Amalgamated Meat Cutters and Butcher Workmen of North America. Local P-1: Records, circa 1946-1974

Biography/History

Local 32 of the Packinghouse Workers Organizing Committee (PWOC) won certification as bargaining agent for the employees of the John Morrell Company's Ottumwa, Iowa, plant in December 1937 and represented its workers, in one form or another, until the plant closed in 1973. In 1943 the Congress of Industrial Unions (CIO) dissolved the PWOC and chartered the United Packinghouse Workers of America (UPWA). Local 32 became Local 1 of the UPWA. The UPWA became the United Packinghouse, Food and Allied Workers, AFL-CIO, in 1960 (but retained its UPWA initials) and in 1968 merged with the rival Amalgamated Meat Cutters and Butcher Workmen of North America (AMCBWNA). UPWA Local 1 became Local P-1 of the AMCBWNA. Before 1968, Local 1 belonged to UPWA regional District No. 3; after the merger it came under AMCBWNA District No. 11.

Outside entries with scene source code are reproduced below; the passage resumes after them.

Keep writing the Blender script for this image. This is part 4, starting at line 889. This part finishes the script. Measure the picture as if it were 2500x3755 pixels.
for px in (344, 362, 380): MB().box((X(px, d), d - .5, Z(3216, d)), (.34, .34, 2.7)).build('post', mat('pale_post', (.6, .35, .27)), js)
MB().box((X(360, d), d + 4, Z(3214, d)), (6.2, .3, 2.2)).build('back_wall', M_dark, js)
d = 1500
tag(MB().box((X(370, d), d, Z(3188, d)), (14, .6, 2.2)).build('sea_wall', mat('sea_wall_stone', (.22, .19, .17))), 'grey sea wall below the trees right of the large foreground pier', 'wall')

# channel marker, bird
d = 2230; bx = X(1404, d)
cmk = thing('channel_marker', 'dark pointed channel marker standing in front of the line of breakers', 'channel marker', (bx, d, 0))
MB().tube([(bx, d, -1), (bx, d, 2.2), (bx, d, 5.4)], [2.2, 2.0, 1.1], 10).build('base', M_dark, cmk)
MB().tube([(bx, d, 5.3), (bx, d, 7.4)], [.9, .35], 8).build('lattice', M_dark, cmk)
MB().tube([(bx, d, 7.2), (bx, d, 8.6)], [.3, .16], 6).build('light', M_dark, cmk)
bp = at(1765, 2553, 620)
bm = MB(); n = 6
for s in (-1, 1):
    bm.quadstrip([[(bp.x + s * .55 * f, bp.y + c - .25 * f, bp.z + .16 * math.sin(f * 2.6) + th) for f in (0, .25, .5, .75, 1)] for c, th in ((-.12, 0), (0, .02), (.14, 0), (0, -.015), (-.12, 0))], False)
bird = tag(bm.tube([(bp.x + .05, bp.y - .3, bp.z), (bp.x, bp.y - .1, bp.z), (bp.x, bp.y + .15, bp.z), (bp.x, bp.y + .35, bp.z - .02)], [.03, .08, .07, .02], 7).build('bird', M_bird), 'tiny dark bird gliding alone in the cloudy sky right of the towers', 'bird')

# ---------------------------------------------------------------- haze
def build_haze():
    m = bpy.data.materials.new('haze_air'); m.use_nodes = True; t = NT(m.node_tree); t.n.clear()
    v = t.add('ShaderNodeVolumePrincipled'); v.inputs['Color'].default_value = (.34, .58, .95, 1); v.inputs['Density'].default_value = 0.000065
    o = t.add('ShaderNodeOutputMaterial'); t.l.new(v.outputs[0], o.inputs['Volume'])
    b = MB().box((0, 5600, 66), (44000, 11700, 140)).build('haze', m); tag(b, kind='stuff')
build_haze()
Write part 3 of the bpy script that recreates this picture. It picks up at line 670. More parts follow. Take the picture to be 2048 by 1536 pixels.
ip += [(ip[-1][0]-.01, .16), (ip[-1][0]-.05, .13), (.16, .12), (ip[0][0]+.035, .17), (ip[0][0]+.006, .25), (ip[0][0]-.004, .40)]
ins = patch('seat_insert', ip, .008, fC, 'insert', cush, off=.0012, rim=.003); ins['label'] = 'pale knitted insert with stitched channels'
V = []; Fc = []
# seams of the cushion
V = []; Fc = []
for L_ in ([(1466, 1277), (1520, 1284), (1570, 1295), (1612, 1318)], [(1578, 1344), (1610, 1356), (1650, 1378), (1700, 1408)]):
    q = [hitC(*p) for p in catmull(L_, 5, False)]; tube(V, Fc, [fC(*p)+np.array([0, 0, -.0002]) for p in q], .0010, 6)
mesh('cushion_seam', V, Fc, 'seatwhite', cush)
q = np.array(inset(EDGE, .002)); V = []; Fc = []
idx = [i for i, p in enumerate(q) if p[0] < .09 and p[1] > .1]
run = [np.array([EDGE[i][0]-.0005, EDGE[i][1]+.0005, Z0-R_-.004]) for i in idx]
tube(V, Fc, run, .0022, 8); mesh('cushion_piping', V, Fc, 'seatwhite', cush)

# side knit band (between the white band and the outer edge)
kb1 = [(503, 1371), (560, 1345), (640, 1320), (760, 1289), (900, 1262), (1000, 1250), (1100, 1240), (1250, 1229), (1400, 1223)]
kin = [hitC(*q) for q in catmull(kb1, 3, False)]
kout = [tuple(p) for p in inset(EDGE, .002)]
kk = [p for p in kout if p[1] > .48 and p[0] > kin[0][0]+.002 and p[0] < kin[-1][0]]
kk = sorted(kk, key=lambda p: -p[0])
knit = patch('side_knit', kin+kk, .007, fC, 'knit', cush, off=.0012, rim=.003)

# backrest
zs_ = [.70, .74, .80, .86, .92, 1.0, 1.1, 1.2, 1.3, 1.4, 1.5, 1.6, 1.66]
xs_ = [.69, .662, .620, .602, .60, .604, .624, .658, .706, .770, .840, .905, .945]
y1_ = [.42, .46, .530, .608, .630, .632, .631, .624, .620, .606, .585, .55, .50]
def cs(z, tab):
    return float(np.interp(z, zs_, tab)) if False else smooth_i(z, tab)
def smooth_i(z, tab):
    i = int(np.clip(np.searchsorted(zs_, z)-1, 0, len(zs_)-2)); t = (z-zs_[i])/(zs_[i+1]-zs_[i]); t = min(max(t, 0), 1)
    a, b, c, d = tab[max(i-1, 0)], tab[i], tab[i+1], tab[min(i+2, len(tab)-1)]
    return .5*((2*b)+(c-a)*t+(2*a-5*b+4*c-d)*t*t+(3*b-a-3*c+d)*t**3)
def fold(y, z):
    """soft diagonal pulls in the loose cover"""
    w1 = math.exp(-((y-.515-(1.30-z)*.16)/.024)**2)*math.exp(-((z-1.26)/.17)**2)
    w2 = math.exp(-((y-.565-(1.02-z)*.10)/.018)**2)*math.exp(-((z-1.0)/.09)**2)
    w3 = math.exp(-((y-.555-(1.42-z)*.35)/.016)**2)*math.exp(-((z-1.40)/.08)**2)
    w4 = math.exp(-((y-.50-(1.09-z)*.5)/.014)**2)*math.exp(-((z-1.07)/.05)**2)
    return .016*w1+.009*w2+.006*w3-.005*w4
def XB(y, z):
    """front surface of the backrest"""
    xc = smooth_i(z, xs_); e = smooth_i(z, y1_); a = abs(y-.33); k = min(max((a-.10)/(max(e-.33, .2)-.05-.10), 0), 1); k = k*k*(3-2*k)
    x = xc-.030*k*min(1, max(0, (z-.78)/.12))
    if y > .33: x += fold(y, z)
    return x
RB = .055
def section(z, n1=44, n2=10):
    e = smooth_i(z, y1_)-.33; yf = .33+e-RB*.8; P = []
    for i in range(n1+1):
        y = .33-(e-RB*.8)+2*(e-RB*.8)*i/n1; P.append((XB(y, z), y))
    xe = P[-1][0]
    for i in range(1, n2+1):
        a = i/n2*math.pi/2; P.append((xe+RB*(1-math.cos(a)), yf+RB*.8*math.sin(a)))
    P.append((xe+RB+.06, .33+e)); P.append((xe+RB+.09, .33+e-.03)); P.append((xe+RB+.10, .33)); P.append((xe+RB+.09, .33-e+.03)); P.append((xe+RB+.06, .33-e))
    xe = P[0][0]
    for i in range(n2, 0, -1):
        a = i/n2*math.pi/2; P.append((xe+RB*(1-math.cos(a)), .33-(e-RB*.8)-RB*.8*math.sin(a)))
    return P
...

Morrell's Ottumwa plant began operations in 1877 and remained the company's home office until the AMK conglomerate acquired the Morrell Company in 1967. AMK merged with United Brands in 1970. The Ottumwa plant processed both cattle and hogs and at peak production in the 1970's employed over 2,750 people. Over the years the plant faced recurrent threats of closing and the company reversed its 1970 decision to shut down only after negotiating a “memorandum of agreement” with the union. After 1970 the company drastically changed plant operations and sharply reduced the work force. United Brands closed the Ottumwa plant in 1973.

Labor organizing efforts at the Ottumwa plant began at least as early as the 1920's and continued through 1970 when office employees joined production workers in Local P-1. A great deal of conflict, including strikes and other job actions, accompanied union activities, especially in the earlier years. For example, in 1956 UPWA President Ralph Helstein appointed an administrator to govern the Local during a period of worker unrest which culminated in a company lock-out. Prior to the 1970 “memorandum,” and again in 1973 with the plant closing, the union focused its efforts on protecting workers' rights in the areas of pensions, seniority, transfer, severance pay, and welfare provisions.

An Executive Board of elected officers governed the Local. The Board included an elected chief steward who served as a full-time union employee coordinating grievance activities and leading the steward system. Virgil Bankson, a long-time Morrell employee, served as chief steward for eighteen years before the plant closed. The membership also elected a bargaining board and several other committees.